In fuga dal Tibet, Solu Khumbu, Nepal, 1990

È una giornata di fine ottobre, il cielo è terso e l’aria del mattino frizzante. Il sentiero scende gradualmente in costa attraverso foreste di conifere e, più in basso, di querce e rododendri arborei. Il Dudh Koshi scorre lontano sul fondovalle. In alto, le ultime cime di ghiaccio ci accompagnano nel viaggio verso meridione.
Raggiungiamo un’ampia radura. Un piccolo rifugio sorge al limitare della foresta.
Decidiamo di concederci una pausa.
All’aperto, davanti a tavoli di legno, siede un folto gruppo di uomini, donne e bambini. Di corporatura robusta, indossano abiti caldi e scarpe pesanti. Tra gli uomini, alcuni portano i capelli lunghi. Donne e bambini hanno le gote arrossate, come se avessero passato del tempo al freddo. Parlano e scherzano, allegri e sereni. Sono tibetani, arrivati nel Solu Khumbu, nel Nepal orientale, dopo un lungo viaggio a piedi.
Hanno attraversato il passo Himalayano di Nangpa, a circa 5800 metri, il punto più alto di una via che mette in comunicazione i paesi Sherpa con il Tibet, tradizionalmente percorsa da mercanti e pellegrini. Affrontare il passo di Nangpa comporta l’attraversamento di pericolosi ghiacciai.
Quei tibetani ci sono riusciti, senza incidenti e, soprattutto, senza essere stati scoperti dalle pattuglie dell’esercito cinese, che sorvegliano quell’area. La loro meta è Kathmandu. Alcuni saranno ospitati in centri di accoglienza istituiti dal governo tibetano in esilio, altri saranno accolti da amici e parenti, anch’essi tibetani che hanno scelto di lasciare il proprio paese natale.
Negli anni 50 del secolo scordo i cinesi occuparono militarmente il Tibet. Nel 1959, in seguito all’insurrezione di Lhasa, Il Dalai Lama, capo spirituale e temporale dei tibetani, fuggì in India. Centinaia di migliaia di suoi compatrioti lo seguirono, stabilendosi inizialmente in quel paese e anche nel Nepal. All’inizio degli anni 90 del secolo scorso quel flusso era ancora vivo, seppur fortemente diminuito.
Quei fuggiaschi avevano lasciato la propria casa e la patria e avevano camminato per più giorni in alta quota. Seduti a quei tavoli, sembravano un’allegra compagnia di amici al ritorno da una scampagnata. Ma apparivano anche come persone unite da forti legami e contraddistinte da sicurezza di sé e capacità di resistenza.

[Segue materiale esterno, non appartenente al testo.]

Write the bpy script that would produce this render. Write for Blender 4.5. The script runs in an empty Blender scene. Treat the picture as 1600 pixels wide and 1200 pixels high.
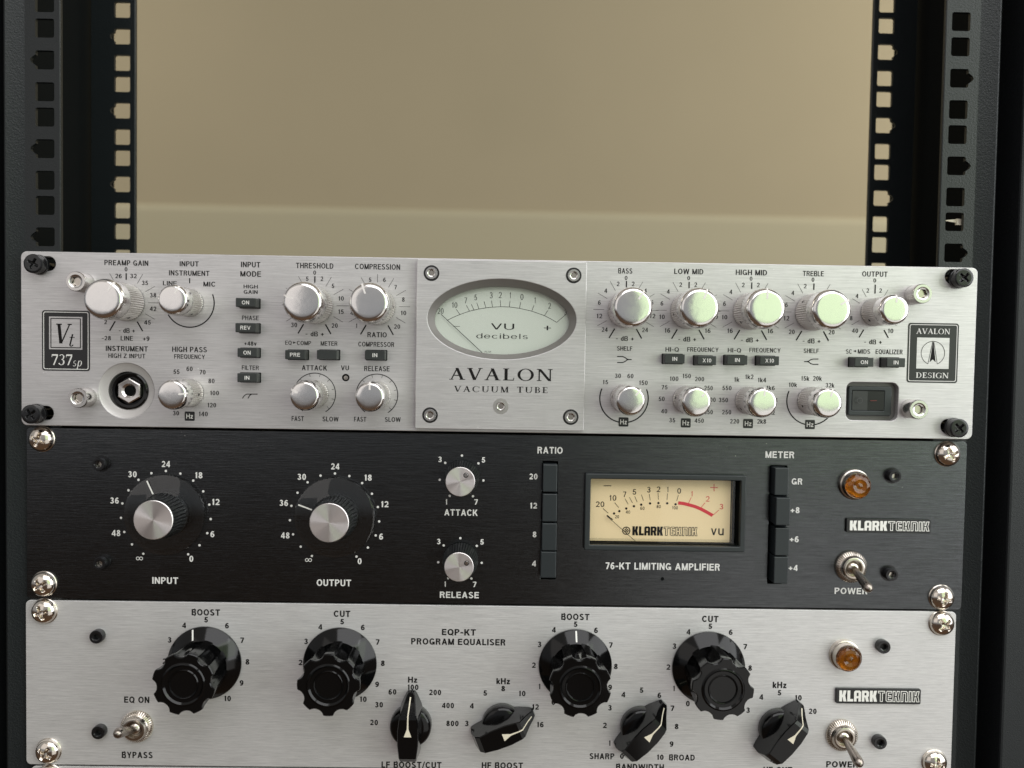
import bpy, bmesh, math, random
from mathutils import Vector, Matrix
random.seed(7)
sc = bpy.context.scene
COL = sc.collection
MM = 0.001

# ------------------------------------------------------------------ camera
F_PX, CAM = 1200.0, (1.944, -395.34, 37.37)          # mm
PITCH, YAW, ROLL = -.0311, -.0106, .0160
def _basis():
    Rz = Matrix.Rotation(YAW, 3, 'Z'); Rx = Matrix.Rotation(PITCH, 3, 'X')
    R, U, F = [Rz @ Rx @ Vector(v) for v in ((1, 0, 0), (0, 0, 1), (0, 1, 0))]
    c, s = math.cos(ROLL), math.sin(ROLL)
    return c * R + s * U, -s * R + c * U, F
CR, CU, CF = _basis()
cd = bpy.data.cameras.new('camera'); cam = bpy.data.objects.new('camera', cd); COL.objects.link(cam)
cam.matrix_world = Matrix(((CR.x, CU.x, -CF.x, CAM[0] * MM), (CR.y, CU.y, -CF.y, CAM[1] * MM), (CR.z, CU.z, -CF.z, CAM[2] * MM), (0, 0, 0, 1)))
cd.sensor_width = 36; cd.lens = 36 * F_PX / 1600; cd.clip_start = .01; cd.clip_end = 50
cd.dof.use_dof = True; cd.dof.focus_distance = .392; cd.dof.aperture_fstop = 6.0
sc.camera = cam
# ------------------------------------------------------------------ world, lamps, exposure
sc.view_settings.view_transform = 'Standard'; sc.view_settings.look = 'None'
sc.view_settings.exposure = 0.10; sc.view_settings.gamma = 1
w = bpy.data.worlds.new('World'); sc.world = w; w.use_nodes = True
nt = w.node_tree; bg = nt.nodes['Background']
tc = nt.nodes.new('ShaderNodeTexCoord'); sx = nt.nodes.new('ShaderNodeSeparateXYZ'); rp = nt.nodes.new('ShaderNodeValToRGB')
mr = nt.nodes.new('ShaderNodeMapRange'); mr.inputs[1].default_value = -1; mr.inputs[2].default_value = 1
nt.links.new(tc.outputs['Generated'], sx.inputs[0]); nt.links.new(sx.outputs[2], mr.inputs[0]); nt.links.new(mr.outputs[0], rp.inputs[0])
cr = rp.color_ramp
cr.elements[0].position = 0; cr.elements[0].color = (.12, .07, .04, 1)
cr.elements[1].position = 1; cr.elements[1].color = (.50, .47, .43, 1)
e = cr.elements.new(.40); e.color = (.09, .065, .05, 1)
e = cr.elements.new(.48); e.color = (.36, .37, .385, 1)
nt.links.new(rp.outputs[0], bg.inputs[0]); bg.inputs[1].default_value = .8
def lamp(name, loc, target, sx_, sy_, watts, col):
    l = bpy.data.lights.new(name, 'AREA'); l.shape = 'RECTANGLE'; l.size = sx_; l.size_y = sy_; l.energy = watts; l.color = col
    o = bpy.data.objects.new(name, l); COL.objects.link(o); o.location = loc
    o.rotation_euler = (Vector(target) - Vector(loc)).to_track_quat('-Z', 'Y').to_euler()
    return o
lamp('garden_window', (.97, -1.42, .42), (.15, 0, .10), 1.26, 1.15, 3.5, (.74, 1.0, .52))
lamp('low_window', (.97, -1.42, -.66), (.15, 0, -.25), 1.26, .95, 2.7, (1.0, 1.0, .97))
lamp('side_window', (1.65, -.90, .42), (.05, 0, -.08), 1.3, 1.7, 19.0, (.97, .99, 1.0))
lamp('room_light', (-.92, -1.15, .46), (-.05, 0, .1), 1.1, 1.0, 1.6, (1.0, .92, .87))
lamp('overhead_fill', (.35, -1.35, 1.55), (0, 0, -.1), 2.0, 1.5, 24.0, (.98, .98, 1.0))  # added fill from above and in front, lifts panels and meter cards
lamp('wall_fill', (1.75, .75, 1.1), (1.1, 1.5, .7), .8, .8, 13.0, (1.0, .94, .80))  # added lamp out of view, brightens the right of the wall
lamp('wall_fill', (-1.75, .75, 1.1), (-1.2, 1.5, .7), .8, .8, 7.0, (1.0, .94, .80))  # weaker added lamp for the left of the wall, middle stays darker

# ------------------------------------------------------------------ helpers
def at(u, v, y):
    """photo pixel -> point (x, z) in mm on the upright plane at depth y"""
    d = CF + CR * ((u - 800) / F_PX) - CU * ((v - 600) / F_PX)
    t = (y - CAM[1]) / d.y
    return (CAM[0] + d.x * t, CAM[2] + d.z * t)
ZM = {1: (0, 380, 4), 2: (340, 380, 4), 3: (620, 380, 3.871), 4: (900, 390, 4), 5: (1200, 390, 4), 6: (0, 660, 4), 7: (400, 660, 4),
      8: (780, 660, 4), 9: (1160, 670, 3.636), 10: (0, 920, 4), 11: (400, 920, 4), 12: (800, 920, 4), 13: (1150, 920, 3.5556),
      14: (900, 720, 5.714), 15: (600, 1040, 5.333), 16: (930, 1060, 4.571)}
def zp(z, x, y): a = ZM[z]; return (a[0] + x / a[2], a[1] + y / a[2])
def za(z, x, y, depth): return at(*zp(z, x, y), depth)
YA, YP, YK, YE = -5.95, -10.0, -1.83, -1.83

def mat(name, base=(.5, .5, .5), metal=0., rough=.5, **k):
    m = bpy.data.materials.new(name); m.use_nodes = True
    b = m.node_tree.nodes['Principled BSDF']
    b.inputs['Base Color'].default_value = (*base, 1); b.inputs['Metallic'].default_value = metal; b.inputs['Roughness'].default_value = rough
    for kk, v in k.items(): b.inputs[kk.replace('_', ' ')].default_value = v
    return m
def nd(m, t): return m.node_tree.nodes.new(t)
def lk(m, a, b): m.node_tree.links.new(a, b)
def bsdf(m): return m.node_tree.nodes['Principled BSDF']
def noise(m, scale, vec, detail=4, rough=.6):
    tcn = nd(m, 'ShaderNodeTexCoord'); mp = nd(m, 'ShaderNodeMapping'); mp.inputs['Scale'].default_value = vec
    n = nd(m, 'ShaderNodeTexNoise'); n.inputs['Scale'].default_value = scale; n.inputs['Detail'].default_value = detail; n.inputs['Roughness'].default_value = rough
    lk(m, tcn.outputs['Object'], mp.inputs[0]); lk(m, mp.outputs[0], n.inputs['Vector'])
    return n
def brushed(name, base, rough, var, bump, aniso, cvar, metal, k=1.):
    m = mat(name, base, metal, rough)
    b = bsdf(m)
    n1 = noise(m, 1., (150 * k, 1, 3800 * k), 3, .7); n2 = noise(m, 1., (50 * k, 1, 1700 * k), 3, .6); n3 = noise(m, 1., (26, 1, 3), 3, .55)
    ad = nd(m, 'ShaderNodeMath'); ad.operation = 'ADD'; lk(m, n1.outputs[0], ad.inputs[0]); lk(m, n2.outputs[0], ad.inputs[1])
    r = nd(m, 'ShaderNodeMapRange'); r.inputs[1].default_value = .6; r.inputs[2].default_value = 1.4
    r.inputs[3].default_value = 1 - cvar; r.inputs[4].default_value = 1 + cvar * .6; lk(m, ad.outputs[0], r.inputs[0])
    mx = nd(m, 'ShaderNodeMix'); mx.data_type = 'RGBA'; mx.blend_type = 'MULTIPLY'; mx.inputs['Factor'].default_value = 1
    mx.inputs['A'].default_value = (*base, 1); lk(m, r.outputs[0], mx.inputs['B']); lk(m, mx.outputs['Result'], b.inputs['Base Color'])
    r2 = nd(m, 'ShaderNodeMapRange'); r2.inputs[3].default_value = rough - var; r2.inputs[4].default_value = rough + var
    lk(m, n3.outputs[0], r2.inputs[0]); lk(m, r2.outputs[0], b.inputs['Roughness'])
    # a few specks of dust and short rubbed marks
    n4 = noise(m, 1., (620, 1, 620), 1, .5); n5 = noise(m, 1., (16, 1, 16), 2, .5)
    sp = nd(m, 'ShaderNodeMapRange'); sp.inputs[1].default_value = .745; sp.inputs[2].default_value = .80; lk(m, n4.outputs[0], sp.inputs[0])
    sq = nd(m, 'ShaderNodeMapRange'); sq.inputs[1].default_value = .5; sq.inputs[2].default_value = .7; lk(m, n5.outputs[0], sq.inputs[0])
    ml = nd(m, 'ShaderNodeMath'); ml.operation = 'MULTIPLY'; lk(m, sp.outputs[0], ml.inputs[0]); lk(m, sq.outputs[0], ml.inputs[1])
    m2 = nd(m, 'ShaderNodeMix'); m2.data_type = 'RGBA'; m2.inputs['B'].default_value = (.55, .53, .50, 1) if base[0] < .3 else (.95, .94, .92, 1)
    lk(m, ml.outputs[0], m2.inputs['Factor']); lk(m, mx.outputs['Result'], m2.inputs['A']); lk(m, m2.outputs['Result'], b.inputs['Base Color'])
    bp = nd(m, 'ShaderNodeBump'); bp.inputs['Strength'].default_value = bump; bp.inputs['Distance'].default_value = .0001
    lk(m, ad.outputs[0], bp.inputs['Height']); lk(m, bp.outputs[0], b.inputs['Normal'])
    b.inputs['Anisotropic'].default_value = aniso
    cx = nd(m, 'ShaderNodeCombineXYZ'); cx.inputs[0].default_value = 1; lk(m, cx.outputs[0], b.inputs['Tangent'])
    return m
M = {}
M['silver'] = brushed('brushed_silver', (.62, .60, .605), .42, .09, .34, .45, .24, .62, .85)
M['silver_fine'] = brushed('brushed_aluminium', (.78, .77, .77), .42, .12, .36, .5, .28, .5, 1.1)
M['black_brushed'] = brushed('brushed_black', (.108, .114, .119), .21, .04, .36, .5, .50, 1., 1.05)
M['plate_side'] = mat('milled_aluminium', (.62, .60, .58), 1., .38)
M['dish'] = mat('brushed_dish', (.62, .60, .59), .6, .5)
M['chrome'] = mat('polished_aluminium', (.84, .82, .80), 1., .12)
_m = M['chrome']; _n = noise(_m, 1., (260, 1, 260), 4, .65); _r = nd(_m, 'ShaderNodeMapRange'); _r.inputs[3].default_value = .05; _r.inputs[4].default_value = .24
lk(_m, _n.outputs[0], _r.inputs[0]); lk(_m, _r.outputs[0], bsdf(_m).inputs['Roughness'])
_b = nd(_m, 'ShaderNodeBump'); _b.inputs['Strength'].default_value = .12; _b.inputs['Distance'].default_value = .0002; _n2 = noise(_m, 1., (330, 330, 330), 2, .5)
lk(_m, _n2.outputs[0], _b.inputs['Height']); lk(_m, _b.outputs[0], bsdf(_m).inputs['Normal'])
M['knurl'] = mat('knurled_aluminium', (.80, .77, .74), 1., .28)
M['nickel'] = mat('nickel_plate', (.74, .68, .61), 1., .13)
M['nickel_dark'] = mat('worn_nickel', (.58, .53, .47), 1., .22)
M['steel'] = mat('socket_steel', (.66, .64, .62), 1., .24)
M['black_oxide'] = mat('black_oxide', (.010, .010, .011), .0, .17)
M['gloss'] = mat('gloss_black_plastic', (.003, .003, .0032), 0., .11, Specular_IOR_Level=.36)
M['satin'] = mat('satin_black_plastic', (.010, .0105, .011), 0., .36)
M['button'] = mat('button_charcoal_plastic', (.030, .034, .033), 0., .38)
M['key'] = mat('key_black_plastic', (.018, .023, .026), 0., .4)
M['bezel'] = mat('bezel_black_plastic', (.021, .026, .028), 0., .42)
M['dark'] = mat('dark_interior', (.004, .005, .005), 0., .7, Specular_IOR_Level=.08)
M['ink'] = mat('black_ink', (.010, .009, .009), 0., .6, Specular_IOR_Level=.15)
M['ink_w'] = mat('white_ink', (.74, .73, .71), 0., .6, Specular_IOR_Level=.2)
M['white'] = mat('white_paint', (.86, .85, .81), 0., .45)
M['pointer'] = mat('engraved_pointer', (.80, .76, .74), 0., .5)
M['lever'] = mat('dark_nickel_lever', (.34, .30, .265), 1., .27)
M['recess'] = mat('recess_grey', (.13, .125, .12), .5, .5)
M['cream_line'] = mat('cream_paint', (.78, .71, .57), 0., .4)
M['red'] = mat('red_ink', (.68, .02, .04), 0., .5)
M['red_mark'] = mat('dull_red_paint', (.16, .025, .02), 0., .5)
M['badge'] = mat('badge_black', (.012, .012, .013), 0., .35)
M['grey_line'] = mat('silver_print', (.46, .44, .43), .6, .4)
def paper(name, a, b_):
    m = mat(name, a, 0, .7); n = noise(m, 30., (1, 1, 1), 3)
    mx = nd(m, 'ShaderNodeMix'); mx.data_type = 'RGBA'; mx.inputs['A'].default_value = (*a, 1); mx.inputs['B'].default_value = (*b_, 1)
    lk(m, n.outputs[0], mx.inputs['Factor']); lk(m, mx.outputs['Result'], bsdf(m).inputs['Base Color']); return m
M['cream'] = paper('meter_card_cream', (.95, .75, .47), (.93, .72, .44))
M['pale'] = paper('meter_card_pale', (.67, .695, .64), (.62, .655, .60))
def coat(name, base, rough, sc_, st):
    m = mat(name, base, 0., rough, Specular_IOR_Level=.36); n = noise(m, sc_, (1, 1, 1), 3)
    bp = nd(m, 'ShaderNodeBump'); bp.inputs['Strength'].default_value = st; bp.inputs['Distance'].default_value = .0003
    lk(m, n.outputs[0], bp.inputs['Height']); lk(m, bp.outputs[0], bsdf(m).inputs['Normal']); return m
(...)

Proseguendo il cammino con uno degli amici che mi accompagnavano, incrociamo, di nuovo, sul sentiero, quei tibetani. Non procedevano insieme, ma in piccoli gruppi di due tre elementi, distanziati di alcuni minuti l’uno dall’altro. La ragione è ben presto chiara. Due giovani fuggiaschi ci attendono, fermi sul sentiero, alcune centinaia di metri prima di un posto di controllo della polizia nepalese. I due chiedono il nostro aiuto, temono di essere riconosciuti e fermati.
Secondo un accordo stipulato tra il governo cinese e quello nepalese, quest’ultimo s’impegnava a respingere i tibetani che lasciavano illegalmente il loro paese.
Assistendo, in quei momenti, al passaggio di portatori al seguito di gruppi di escursionisti occidentali, decidiamo di simulare che i due tibetani fossero i nostri.
Passiamo ai due tibetani gli zaini e procediamo in direzione del posto di controllo. I poliziotti nepalesi non riconoscono i finti portatori. I due fuggiaschi possono così proseguire il loro viaggio verso la valle del Nepal.